SUPPLIED MATERIAL -
>>>

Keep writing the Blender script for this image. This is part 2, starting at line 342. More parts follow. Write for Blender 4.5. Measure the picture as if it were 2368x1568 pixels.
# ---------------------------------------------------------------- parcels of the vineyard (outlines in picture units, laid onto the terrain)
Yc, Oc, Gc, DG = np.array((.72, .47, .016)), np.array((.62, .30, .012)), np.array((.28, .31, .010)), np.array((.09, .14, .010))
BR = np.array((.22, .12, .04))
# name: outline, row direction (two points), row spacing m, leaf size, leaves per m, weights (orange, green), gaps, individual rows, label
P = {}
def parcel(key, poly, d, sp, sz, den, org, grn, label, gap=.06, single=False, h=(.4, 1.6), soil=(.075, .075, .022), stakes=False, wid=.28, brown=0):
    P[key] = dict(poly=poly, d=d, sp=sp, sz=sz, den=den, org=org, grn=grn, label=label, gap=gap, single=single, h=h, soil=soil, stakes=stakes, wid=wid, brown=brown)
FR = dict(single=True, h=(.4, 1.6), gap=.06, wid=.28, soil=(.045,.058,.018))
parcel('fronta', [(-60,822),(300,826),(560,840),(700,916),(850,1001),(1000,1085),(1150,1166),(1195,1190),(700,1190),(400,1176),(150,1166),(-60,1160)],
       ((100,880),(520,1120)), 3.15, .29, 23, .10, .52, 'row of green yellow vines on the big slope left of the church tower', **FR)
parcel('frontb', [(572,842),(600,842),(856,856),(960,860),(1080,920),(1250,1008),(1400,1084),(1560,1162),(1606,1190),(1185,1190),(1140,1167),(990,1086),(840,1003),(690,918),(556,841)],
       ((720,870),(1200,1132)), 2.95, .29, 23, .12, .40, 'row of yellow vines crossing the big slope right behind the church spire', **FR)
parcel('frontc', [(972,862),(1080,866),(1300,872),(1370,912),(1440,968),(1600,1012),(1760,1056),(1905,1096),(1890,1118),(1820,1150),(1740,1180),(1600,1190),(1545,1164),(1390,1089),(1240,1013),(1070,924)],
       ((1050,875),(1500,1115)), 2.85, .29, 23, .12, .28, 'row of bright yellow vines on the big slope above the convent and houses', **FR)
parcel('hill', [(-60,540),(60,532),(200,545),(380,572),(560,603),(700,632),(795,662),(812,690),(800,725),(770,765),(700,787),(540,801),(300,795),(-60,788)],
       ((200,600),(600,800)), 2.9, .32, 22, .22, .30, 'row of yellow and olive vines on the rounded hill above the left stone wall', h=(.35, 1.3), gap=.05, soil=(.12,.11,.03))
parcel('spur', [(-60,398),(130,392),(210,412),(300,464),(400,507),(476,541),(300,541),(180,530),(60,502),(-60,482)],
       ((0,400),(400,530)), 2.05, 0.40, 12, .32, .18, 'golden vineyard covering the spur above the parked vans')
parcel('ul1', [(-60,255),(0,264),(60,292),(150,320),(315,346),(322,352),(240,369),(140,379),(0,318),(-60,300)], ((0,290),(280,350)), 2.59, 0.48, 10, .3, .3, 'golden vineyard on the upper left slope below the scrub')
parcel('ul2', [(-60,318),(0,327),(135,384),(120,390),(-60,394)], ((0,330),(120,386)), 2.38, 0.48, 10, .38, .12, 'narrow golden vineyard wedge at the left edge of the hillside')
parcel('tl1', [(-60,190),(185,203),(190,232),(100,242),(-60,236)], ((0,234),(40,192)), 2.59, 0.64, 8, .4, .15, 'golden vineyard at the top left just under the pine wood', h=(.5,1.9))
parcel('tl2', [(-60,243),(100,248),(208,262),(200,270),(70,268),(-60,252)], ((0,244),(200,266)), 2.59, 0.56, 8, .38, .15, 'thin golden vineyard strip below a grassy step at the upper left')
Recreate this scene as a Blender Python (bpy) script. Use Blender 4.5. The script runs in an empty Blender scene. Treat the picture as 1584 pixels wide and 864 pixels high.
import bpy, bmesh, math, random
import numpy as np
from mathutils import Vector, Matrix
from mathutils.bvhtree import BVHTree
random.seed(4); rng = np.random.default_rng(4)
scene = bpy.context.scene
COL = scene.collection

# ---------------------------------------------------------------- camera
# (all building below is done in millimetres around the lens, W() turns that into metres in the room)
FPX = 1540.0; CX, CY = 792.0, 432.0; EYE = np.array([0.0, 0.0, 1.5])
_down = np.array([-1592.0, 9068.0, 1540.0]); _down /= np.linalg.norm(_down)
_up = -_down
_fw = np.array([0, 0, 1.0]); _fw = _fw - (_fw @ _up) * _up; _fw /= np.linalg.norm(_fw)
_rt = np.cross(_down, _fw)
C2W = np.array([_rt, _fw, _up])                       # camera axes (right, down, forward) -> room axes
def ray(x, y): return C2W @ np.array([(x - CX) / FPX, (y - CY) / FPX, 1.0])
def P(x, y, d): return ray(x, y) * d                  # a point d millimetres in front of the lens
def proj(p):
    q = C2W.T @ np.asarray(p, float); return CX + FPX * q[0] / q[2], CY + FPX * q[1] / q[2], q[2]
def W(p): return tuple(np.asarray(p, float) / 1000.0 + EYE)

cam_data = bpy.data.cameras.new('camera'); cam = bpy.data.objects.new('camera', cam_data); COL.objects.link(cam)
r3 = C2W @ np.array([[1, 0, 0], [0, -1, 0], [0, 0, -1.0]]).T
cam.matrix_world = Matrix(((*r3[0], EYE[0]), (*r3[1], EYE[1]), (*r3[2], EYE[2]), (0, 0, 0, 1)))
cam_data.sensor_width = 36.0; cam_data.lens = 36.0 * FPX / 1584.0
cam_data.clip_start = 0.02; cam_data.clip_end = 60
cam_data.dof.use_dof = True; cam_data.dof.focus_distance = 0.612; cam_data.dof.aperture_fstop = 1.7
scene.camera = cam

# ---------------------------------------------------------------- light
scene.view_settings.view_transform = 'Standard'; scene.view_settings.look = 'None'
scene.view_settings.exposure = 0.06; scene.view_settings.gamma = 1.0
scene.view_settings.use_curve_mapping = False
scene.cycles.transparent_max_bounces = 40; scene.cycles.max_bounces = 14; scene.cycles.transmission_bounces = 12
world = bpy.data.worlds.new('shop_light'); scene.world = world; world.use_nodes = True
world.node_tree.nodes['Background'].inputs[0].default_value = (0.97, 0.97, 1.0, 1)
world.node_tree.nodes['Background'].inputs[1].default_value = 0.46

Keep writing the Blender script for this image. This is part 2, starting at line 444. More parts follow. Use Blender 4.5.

<<<

EXERCISE REQUIREMENTS -
Set down the entries above again, word for word.

RESPONSE -
Keep writing the Blender script for this image. This is part 2, starting at line 342. More parts follow. Write for Blender 4.5. Measure the picture as if it were 2368x1568 pixels.
# ---------------------------------------------------------------- parcels of the vineyard (outlines in picture units, laid onto the terrain)
Yc, Oc, Gc, DG = np.array((.72, .47, .016)), np.array((.62, .30, .012)), np.array((.28, .31, .010)), np.array((.09, .14, .010))
BR = np.array((.22, .12, .04))
# name: outline, row direction (two points), row spacing m, leaf size, leaves per m, weights (orange, green), gaps, individual rows, label
P = {}
def parcel(key, poly, d, sp, sz, den, org, grn, label, gap=.06, single=False, h=(.4, 1.6), soil=(.075, .075, .022), stakes=False, wid=.28, brown=0):
    P[key] = dict(poly=poly, d=d, sp=sp, sz=sz, den=den, org=org, grn=grn, label=label, gap=gap, single=single, h=h, soil=soil, stakes=stakes, wid=wid, brown=brown)
FR = dict(single=True, h=(.4, 1.6), gap=.06, wid=.28, soil=(.045,.058,.018))
parcel('fronta', [(-60,822),(300,826),(560,840),(700,916),(850,1001),(1000,1085),(1150,1166),(1195,1190),(700,1190),(400,1176),(150,1166),(-60,1160)],
       ((100,880),(520,1120)), 3.15, .29, 23, .10, .52, 'row of green yellow vines on the big slope left of the church tower', **FR)
parcel('frontb', [(572,842),(600,842),(856,856),(960,860),(1080,920),(1250,1008),(1400,1084),(1560,1162),(1606,1190),(1185,1190),(1140,1167),(990,1086),(840,1003),(690,918),(556,841)],
       ((720,870),(1200,1132)), 2.95, .29, 23, .12, .40, 'row of yellow vines crossing the big slope right behind the church spire', **FR)
parcel('frontc', [(972,862),(1080,866),(1300,872),(1370,912),(1440,968),(1600,1012),(1760,1056),(1905,1096),(1890,1118),(1820,1150),(1740,1180),(1600,1190),(1545,1164),(1390,1089),(1240,1013),(1070,924)],
       ((1050,875),(1500,1115)), 2.85, .29, 23, .12, .28, 'row of bright yellow vines on the big slope above the convent and houses', **FR)
parcel('hill', [(-60,540),(60,532),(200,545),(380,572),(560,603),(700,632),(795,662),(812,690),(800,725),(770,765),(700,787),(540,801),(300,795),(-60,788)],
       ((200,600),(600,800)), 2.9, .32, 22, .22, .30, 'row of yellow and olive vines on the rounded hill above the left stone wall', h=(.35, 1.3), gap=.05, soil=(.12,.11,.03))
parcel('spur', [(-60,398),(130,392),(210,412),(300,464),(400,507),(476,541),(300,541),(180,530),(60,502),(-60,482)],
       ((0,400),(400,530)), 2.05, 0.40, 12, .32, .18, 'golden vineyard covering the spur above the parked vans')
parcel('ul1', [(-60,255),(0,264),(60,292),(150,320),(315,346),(322,352),(240,369),(140,379),(0,318),(-60,300)], ((0,290),(280,350)), 2.59, 0.48, 10, .3, .3, 'golden vineyard on the upper left slope below the scrub')
parcel('ul2', [(-60,318),(0,327),(135,384),(120,390),(-60,394)], ((0,330),(120,386)), 2.38, 0.48, 10, .38, .12, 'narrow golden vineyard wedge at the left edge of the hillside')
parcel('tl1', [(-60,190),(185,203),(190,232),(100,242),(-60,236)], ((0,234),(40,192)), 2.59, 0.64, 8, .4, .15, 'golden vineyard at the top left just under the pine wood', h=(.5,1.9))
parcel('tl2', [(-60,243),(100,248),(208,262),(200,270),(70,268),(-60,252)], ((0,244),(200,266)), 2.59, 0.56, 8, .38, .15, 'thin golden vineyard strip below a grassy step at the upper left')
Recreate this scene as a Blender Python (bpy) script. Use Blender 4.5. The script runs in an empty Blender scene. Treat the picture as 1584 pixels wide and 864 pixels high.
import bpy, bmesh, math, random
import numpy as np
from mathutils import Vector, Matrix
from mathutils.bvhtree import BVHTree
random.seed(4); rng = np.random.default_rng(4)
scene = bpy.context.scene
COL = scene.collection

# ---------------------------------------------------------------- camera
# (all building below is done in millimetres around the lens, W() turns that into metres in the room)
FPX = 1540.0; CX, CY = 792.0, 432.0; EYE = np.array([0.0, 0.0, 1.5])
_down = np.array([-1592.0, 9068.0, 1540.0]); _down /= np.linalg.norm(_down)
_up = -_down
_fw = np.array([0, 0, 1.0]); _fw = _fw - (_fw @ _up) * _up; _fw /= np.linalg.norm(_fw)
_rt = np.cross(_down, _fw)
C2W = np.array([_rt, _fw, _up])                       # camera axes (right, down, forward) -> room axes
def ray(x, y): return C2W @ np.array([(x - CX) / FPX, (y - CY) / FPX, 1.0])
def P(x, y, d): return ray(x, y) * d                  # a point d millimetres in front of the lens
def proj(p):
    q = C2W.T @ np.asarray(p, float); return CX + FPX * q[0] / q[2], CY + FPX * q[1] / q[2], q[2]
def W(p): return tuple(np.asarray(p, float) / 1000.0 + EYE)

cam_data = bpy.data.cameras.new('camera'); cam = bpy.data.objects.new('camera', cam_data); COL.objects.link(cam)
r3 = C2W @ np.array([[1, 0, 0], [0, -1, 0], [0, 0, -1.0]]).T
cam.matrix_world = Matrix(((*r3[0], EYE[0]), (*r3[1], EYE[1]), (*r3[2], EYE[2]), (0, 0, 0, 1)))
cam_data.sensor_width = 36.0; cam_data.lens = 36.0 * FPX / 1584.0
cam_data.clip_start = 0.02; cam_data.clip_end = 60
cam_data.dof.use_dof = True; cam_data.dof.focus_distance = 0.612; cam_data.dof.aperture_fstop = 1.7
scene.camera = cam

# ---------------------------------------------------------------- light
scene.view_settings.view_transform = 'Standard'; scene.view_settings.look = 'None'
scene.view_settings.exposure = 0.06; scene.view_settings.gamma = 1.0
scene.view_settings.use_curve_mapping = False
scene.cycles.transparent_max_bounces = 40; scene.cycles.max_bounces = 14; scene.cycles.transmission_bounces = 12
world = bpy.data.worlds.new('shop_light'); scene.world = world; world.use_nodes = True
world.node_tree.nodes['Background'].inputs[0].default_value = (0.97, 0.97, 1.0, 1)
world.node_tree.nodes['Background'].inputs[1].default_value = 0.46

Keep writing the Blender script for this image. This is part 2, starting at line 444. More parts follow. Use Blender 4.5.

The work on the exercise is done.